Alla vigilia dell’inizio dei Mondiali di atletica leggera la confessione di un fuoriclasse commuove gli appassionati… venduto e allontanato dalla sua famiglia d’origine illegalmente
Per il mondo è Mohammed Farah. Per il Regno Unito è un simbolo, uno degli atleti più forti di tutti i tempi. Ma solo oggi, nel corso di una lunga e toccante intervista rilasciata alla BBC, Mo Farah ha raccontato di un’infanzia drammatica.
“Il mio vero nome è Hussein Abdi Kahin. Mohammed Farah è il nome che ho assunto quando sono arrivato in Inghilterra, era il nome di un altro bambino, non so chi fosse” ha raccontato il quattro volte campione olimpico alla BBC.
Cresciuto in un sobborgo di Somaliland, una delle città più povere della Somalia, Farah è arrivato in Inghilterra illegalmente, forse venduto a un’altra famiglia che sta trasferendosi nel Regno Unito. Una versione completamente diversa rispetto a quella ufficiale che raccontava del suo arrivo insieme ai genitori come rifugiato.

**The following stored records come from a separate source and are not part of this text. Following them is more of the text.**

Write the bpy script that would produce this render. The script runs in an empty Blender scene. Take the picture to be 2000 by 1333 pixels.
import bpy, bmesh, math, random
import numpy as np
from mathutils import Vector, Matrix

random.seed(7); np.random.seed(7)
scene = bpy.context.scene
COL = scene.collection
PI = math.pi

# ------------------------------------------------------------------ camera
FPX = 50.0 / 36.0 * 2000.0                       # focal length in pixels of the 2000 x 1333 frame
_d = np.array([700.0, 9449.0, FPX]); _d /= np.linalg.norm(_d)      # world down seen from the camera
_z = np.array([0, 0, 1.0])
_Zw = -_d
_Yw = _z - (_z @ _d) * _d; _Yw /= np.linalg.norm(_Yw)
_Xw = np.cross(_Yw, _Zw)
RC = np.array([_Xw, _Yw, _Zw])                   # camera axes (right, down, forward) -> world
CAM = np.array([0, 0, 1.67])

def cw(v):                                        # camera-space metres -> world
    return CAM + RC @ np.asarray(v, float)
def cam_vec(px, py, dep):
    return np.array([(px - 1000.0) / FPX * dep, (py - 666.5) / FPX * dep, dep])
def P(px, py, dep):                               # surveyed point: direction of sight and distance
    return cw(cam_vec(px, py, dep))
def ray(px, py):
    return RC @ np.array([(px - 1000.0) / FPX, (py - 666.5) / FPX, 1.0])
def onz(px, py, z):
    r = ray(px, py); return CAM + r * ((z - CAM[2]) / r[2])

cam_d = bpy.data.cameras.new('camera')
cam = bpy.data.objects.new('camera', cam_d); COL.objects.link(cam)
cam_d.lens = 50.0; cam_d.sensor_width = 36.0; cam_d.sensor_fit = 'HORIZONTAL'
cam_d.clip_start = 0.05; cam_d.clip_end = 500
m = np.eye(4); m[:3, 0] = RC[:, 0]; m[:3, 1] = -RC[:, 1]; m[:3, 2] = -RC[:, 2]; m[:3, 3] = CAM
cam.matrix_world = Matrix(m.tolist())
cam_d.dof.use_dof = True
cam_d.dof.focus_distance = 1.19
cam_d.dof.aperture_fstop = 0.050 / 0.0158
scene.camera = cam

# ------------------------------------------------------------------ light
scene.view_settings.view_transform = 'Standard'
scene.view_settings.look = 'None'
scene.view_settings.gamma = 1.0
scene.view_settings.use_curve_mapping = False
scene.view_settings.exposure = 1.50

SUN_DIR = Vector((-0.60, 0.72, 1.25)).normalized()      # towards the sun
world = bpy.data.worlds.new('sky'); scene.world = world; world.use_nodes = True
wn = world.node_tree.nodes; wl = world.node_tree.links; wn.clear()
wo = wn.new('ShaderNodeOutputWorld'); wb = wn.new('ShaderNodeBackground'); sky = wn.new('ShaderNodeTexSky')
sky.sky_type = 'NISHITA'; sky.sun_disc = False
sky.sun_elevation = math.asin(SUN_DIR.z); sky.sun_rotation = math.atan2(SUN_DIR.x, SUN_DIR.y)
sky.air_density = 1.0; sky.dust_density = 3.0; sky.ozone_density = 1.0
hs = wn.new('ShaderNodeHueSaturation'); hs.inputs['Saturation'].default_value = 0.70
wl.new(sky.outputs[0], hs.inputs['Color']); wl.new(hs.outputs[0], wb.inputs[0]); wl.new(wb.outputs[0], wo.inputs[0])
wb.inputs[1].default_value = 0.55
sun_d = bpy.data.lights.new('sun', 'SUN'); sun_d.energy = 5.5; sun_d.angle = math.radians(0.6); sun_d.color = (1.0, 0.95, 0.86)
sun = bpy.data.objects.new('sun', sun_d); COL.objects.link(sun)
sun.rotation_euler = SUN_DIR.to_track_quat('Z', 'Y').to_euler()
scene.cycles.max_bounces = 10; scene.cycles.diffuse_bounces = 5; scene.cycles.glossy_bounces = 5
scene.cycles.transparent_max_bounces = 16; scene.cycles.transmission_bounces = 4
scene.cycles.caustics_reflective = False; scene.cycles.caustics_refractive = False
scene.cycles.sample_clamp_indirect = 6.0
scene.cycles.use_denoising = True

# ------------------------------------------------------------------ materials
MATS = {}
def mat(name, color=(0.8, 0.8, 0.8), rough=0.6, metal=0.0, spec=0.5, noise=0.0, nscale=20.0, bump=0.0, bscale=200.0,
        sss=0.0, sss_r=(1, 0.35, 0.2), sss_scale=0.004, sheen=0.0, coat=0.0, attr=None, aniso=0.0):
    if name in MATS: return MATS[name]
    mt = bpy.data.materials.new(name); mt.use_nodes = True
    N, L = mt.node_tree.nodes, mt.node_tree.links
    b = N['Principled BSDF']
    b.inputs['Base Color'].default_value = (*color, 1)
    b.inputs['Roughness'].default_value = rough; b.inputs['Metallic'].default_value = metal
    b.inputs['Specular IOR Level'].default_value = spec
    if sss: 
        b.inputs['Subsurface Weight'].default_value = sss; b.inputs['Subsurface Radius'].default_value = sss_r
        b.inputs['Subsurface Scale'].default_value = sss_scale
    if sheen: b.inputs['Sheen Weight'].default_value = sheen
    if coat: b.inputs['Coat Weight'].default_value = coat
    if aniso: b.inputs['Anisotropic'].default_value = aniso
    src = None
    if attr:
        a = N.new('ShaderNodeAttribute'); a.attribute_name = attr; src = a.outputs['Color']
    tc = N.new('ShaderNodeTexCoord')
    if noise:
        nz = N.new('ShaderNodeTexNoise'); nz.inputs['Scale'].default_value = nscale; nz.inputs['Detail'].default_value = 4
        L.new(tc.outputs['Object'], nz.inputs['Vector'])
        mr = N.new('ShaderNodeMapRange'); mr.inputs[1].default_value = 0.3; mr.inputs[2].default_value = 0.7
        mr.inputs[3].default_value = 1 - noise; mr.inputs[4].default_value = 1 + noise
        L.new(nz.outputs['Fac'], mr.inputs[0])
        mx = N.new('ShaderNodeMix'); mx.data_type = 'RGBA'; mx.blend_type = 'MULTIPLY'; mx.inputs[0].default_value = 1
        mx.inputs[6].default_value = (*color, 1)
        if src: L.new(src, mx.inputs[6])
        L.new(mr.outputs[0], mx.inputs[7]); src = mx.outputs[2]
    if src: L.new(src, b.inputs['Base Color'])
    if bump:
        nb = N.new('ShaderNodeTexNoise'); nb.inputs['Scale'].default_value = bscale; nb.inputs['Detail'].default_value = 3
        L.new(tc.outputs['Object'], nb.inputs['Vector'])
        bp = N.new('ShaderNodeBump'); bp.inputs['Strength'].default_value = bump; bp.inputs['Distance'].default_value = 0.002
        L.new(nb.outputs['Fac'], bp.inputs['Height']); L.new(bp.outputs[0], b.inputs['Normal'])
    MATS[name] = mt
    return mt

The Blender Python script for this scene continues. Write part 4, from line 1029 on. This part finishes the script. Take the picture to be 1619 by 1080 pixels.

“So che la mia vera storia sorprenderà molti, per quello che ho sempre detto e che la gente conosce. Ho ricordi sbiaditi della mia vita in Somalia. Ricordo una donna che mi disse che mi avrebbero portato in Europa ma quando sono arrivato qui mi hanno tolto i recapiti dei miei parenti. E mi hanno cambiato nome”.
Un’infanzia brutale trascorsa tra lunghi silenzi e paure: “Non mi azzardavo a parlare, spesso mi chiudevo a piangere in un angolo della casa, al buio, dove nessuno potesse vedermi. Lavoravo per pochi spiccioli come domestico. Facevo le pulizie, servivo a tavola. Mi dicevano di stare attento, che il futuro della mia vera famiglia dipendeva da me. Che dovevo stare zitto”.
Il riscatto attraverso una pista di atletica. A rendersi conto del suo immenso talento il suo primo insegnante di educazione fisica, Alan Watkinson, a scuola. Fu lui a portarlo per la prima volta in pista.
Cittadino britannico dal 2000 Mo Farah ha detto di voler conservare il nome con il quale il Regno Unito lo ha accolto: “Ringrazio il bambino che mi ha consentito di vivere qui con questo nome. Non so chi sia. Ma qui ho scoperto che la mia storia non è così isolata, che ci sono altre persone che hanno subito quello che ho subito io. Ringrazio questo grande paese per avermi reso quello che sono. Correre mi ha salvato la vita, spero che altre persone che vivono il mio dramma, altrove nel mondo, trovino qualcosa cui aggrapparsi che salvi la loro”.